◆ Exercise ◆
Return, unaltered, every line from the beginning of the material below up to and including the one with "PI = math.pi".

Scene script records

::::

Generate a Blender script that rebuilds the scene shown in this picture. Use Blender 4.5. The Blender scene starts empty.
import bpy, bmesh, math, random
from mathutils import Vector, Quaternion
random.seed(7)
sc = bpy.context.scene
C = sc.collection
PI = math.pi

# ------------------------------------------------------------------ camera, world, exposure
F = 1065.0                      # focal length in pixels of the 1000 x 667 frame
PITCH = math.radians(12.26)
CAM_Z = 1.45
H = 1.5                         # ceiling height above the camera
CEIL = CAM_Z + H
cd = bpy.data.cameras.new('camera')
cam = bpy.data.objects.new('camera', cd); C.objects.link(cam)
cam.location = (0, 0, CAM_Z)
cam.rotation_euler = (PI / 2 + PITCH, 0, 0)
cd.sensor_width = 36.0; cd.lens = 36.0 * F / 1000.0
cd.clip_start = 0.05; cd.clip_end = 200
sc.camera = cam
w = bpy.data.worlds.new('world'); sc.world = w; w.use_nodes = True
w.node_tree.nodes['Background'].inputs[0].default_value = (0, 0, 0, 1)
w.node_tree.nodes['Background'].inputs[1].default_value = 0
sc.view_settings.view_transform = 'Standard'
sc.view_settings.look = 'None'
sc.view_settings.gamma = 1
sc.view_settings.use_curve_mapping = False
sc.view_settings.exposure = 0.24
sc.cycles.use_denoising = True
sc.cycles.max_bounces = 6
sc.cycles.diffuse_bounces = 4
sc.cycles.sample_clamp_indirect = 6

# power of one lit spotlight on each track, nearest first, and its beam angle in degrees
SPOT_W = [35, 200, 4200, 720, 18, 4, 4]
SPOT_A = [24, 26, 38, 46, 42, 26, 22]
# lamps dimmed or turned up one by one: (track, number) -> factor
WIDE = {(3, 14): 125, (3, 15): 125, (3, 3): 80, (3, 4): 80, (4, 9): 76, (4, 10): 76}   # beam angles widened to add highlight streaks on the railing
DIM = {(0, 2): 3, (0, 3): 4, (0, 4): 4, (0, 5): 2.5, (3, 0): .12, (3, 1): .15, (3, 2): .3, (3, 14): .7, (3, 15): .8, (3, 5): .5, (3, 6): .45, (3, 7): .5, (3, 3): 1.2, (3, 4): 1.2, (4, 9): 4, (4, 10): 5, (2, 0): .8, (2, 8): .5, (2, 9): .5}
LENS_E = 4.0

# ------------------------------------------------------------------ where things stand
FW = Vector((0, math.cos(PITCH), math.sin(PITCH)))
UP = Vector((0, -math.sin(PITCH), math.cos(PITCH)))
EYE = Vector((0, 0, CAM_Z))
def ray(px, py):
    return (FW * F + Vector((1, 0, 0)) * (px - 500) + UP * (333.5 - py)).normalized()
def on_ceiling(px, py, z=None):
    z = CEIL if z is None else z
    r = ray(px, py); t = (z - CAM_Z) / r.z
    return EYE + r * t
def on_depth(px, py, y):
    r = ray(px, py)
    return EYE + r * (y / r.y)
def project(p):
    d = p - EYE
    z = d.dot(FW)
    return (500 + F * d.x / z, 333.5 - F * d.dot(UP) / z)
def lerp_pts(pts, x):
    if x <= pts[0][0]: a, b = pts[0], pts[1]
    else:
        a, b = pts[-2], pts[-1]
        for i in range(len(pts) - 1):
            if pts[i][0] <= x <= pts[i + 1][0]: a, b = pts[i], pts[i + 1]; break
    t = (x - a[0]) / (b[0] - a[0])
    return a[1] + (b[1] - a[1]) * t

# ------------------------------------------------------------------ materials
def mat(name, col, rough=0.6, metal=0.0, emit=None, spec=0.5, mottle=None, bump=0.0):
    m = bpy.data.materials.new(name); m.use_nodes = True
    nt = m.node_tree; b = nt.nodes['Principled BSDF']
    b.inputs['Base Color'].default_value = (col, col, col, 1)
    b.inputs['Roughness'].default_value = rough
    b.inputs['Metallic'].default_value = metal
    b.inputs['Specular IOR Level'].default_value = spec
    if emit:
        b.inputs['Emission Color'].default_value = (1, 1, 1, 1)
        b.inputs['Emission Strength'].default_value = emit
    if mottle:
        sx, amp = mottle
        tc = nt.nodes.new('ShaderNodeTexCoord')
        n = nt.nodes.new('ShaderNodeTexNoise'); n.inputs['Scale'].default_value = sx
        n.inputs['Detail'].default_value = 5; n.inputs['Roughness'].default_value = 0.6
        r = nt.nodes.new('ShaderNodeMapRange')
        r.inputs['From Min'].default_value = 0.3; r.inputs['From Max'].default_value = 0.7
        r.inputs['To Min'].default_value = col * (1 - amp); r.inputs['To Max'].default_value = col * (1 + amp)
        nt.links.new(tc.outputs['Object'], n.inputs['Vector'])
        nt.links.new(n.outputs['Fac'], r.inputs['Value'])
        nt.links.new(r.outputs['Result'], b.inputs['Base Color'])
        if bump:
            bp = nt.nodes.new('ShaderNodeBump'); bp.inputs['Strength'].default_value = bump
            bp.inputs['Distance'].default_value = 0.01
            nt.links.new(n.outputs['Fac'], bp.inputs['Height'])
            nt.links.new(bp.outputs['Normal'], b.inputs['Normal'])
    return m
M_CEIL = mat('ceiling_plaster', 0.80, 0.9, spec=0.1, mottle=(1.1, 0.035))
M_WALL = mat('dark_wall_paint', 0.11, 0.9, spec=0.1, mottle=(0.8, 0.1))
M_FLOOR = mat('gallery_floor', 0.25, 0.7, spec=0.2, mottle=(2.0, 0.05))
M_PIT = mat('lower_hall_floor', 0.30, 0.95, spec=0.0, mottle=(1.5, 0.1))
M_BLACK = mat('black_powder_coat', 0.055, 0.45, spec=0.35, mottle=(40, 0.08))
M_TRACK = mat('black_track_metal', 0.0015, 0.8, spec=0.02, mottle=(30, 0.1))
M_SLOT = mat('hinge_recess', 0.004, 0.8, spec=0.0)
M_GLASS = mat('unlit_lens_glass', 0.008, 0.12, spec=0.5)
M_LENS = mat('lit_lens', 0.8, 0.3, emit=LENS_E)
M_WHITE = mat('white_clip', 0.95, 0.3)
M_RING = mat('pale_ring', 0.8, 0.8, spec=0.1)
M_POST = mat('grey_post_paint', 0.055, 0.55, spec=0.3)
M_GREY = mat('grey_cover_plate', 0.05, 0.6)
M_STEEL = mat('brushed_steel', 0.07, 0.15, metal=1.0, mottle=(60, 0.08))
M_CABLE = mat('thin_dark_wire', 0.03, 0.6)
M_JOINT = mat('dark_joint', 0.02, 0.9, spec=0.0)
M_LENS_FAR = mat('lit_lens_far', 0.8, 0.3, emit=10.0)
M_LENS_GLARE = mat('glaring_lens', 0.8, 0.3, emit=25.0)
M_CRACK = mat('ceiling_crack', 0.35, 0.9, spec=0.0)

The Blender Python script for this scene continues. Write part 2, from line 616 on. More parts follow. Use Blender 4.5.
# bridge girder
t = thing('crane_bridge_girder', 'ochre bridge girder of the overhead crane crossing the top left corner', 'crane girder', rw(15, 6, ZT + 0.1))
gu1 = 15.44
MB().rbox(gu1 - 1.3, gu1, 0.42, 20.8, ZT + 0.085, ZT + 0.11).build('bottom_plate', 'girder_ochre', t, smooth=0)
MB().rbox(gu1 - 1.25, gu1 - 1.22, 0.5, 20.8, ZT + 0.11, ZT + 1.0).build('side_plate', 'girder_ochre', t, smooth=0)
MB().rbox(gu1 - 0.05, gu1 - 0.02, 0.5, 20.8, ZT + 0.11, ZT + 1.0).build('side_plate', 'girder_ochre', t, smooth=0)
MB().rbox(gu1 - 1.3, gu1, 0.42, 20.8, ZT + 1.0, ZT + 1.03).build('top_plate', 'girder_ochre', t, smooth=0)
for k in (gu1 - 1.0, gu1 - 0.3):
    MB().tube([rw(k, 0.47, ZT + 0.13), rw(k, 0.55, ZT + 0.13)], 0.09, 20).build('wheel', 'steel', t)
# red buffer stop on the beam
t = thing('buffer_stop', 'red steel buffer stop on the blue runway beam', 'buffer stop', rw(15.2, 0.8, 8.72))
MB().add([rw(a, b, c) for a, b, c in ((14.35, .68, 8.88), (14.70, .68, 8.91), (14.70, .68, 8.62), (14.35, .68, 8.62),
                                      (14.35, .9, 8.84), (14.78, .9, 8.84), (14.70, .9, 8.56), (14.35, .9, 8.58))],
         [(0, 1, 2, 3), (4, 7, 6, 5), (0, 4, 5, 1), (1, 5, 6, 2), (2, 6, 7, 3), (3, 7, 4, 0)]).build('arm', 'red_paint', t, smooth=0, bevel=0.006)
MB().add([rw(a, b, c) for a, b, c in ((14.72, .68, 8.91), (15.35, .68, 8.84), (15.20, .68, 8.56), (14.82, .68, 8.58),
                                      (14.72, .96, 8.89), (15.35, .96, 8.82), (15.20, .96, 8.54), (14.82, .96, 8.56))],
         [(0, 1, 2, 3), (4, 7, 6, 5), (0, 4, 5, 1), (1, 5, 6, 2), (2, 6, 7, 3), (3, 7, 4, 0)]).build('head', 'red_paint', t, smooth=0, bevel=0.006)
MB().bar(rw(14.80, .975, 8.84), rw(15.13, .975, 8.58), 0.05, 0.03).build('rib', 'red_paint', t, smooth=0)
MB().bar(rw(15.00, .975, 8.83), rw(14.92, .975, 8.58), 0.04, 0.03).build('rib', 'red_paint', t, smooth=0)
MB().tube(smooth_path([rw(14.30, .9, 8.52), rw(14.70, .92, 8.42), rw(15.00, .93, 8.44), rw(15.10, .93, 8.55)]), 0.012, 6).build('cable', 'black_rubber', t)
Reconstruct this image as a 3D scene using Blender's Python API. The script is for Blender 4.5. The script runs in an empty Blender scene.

::::

◆ Full output ◆
Generate a Blender script that rebuilds the scene shown in this picture. Use Blender 4.5. The Blender scene starts empty.
import bpy, bmesh, math, random
from mathutils import Vector, Quaternion
random.seed(7)
sc = bpy.context.scene
C = sc.collection
PI = math.pi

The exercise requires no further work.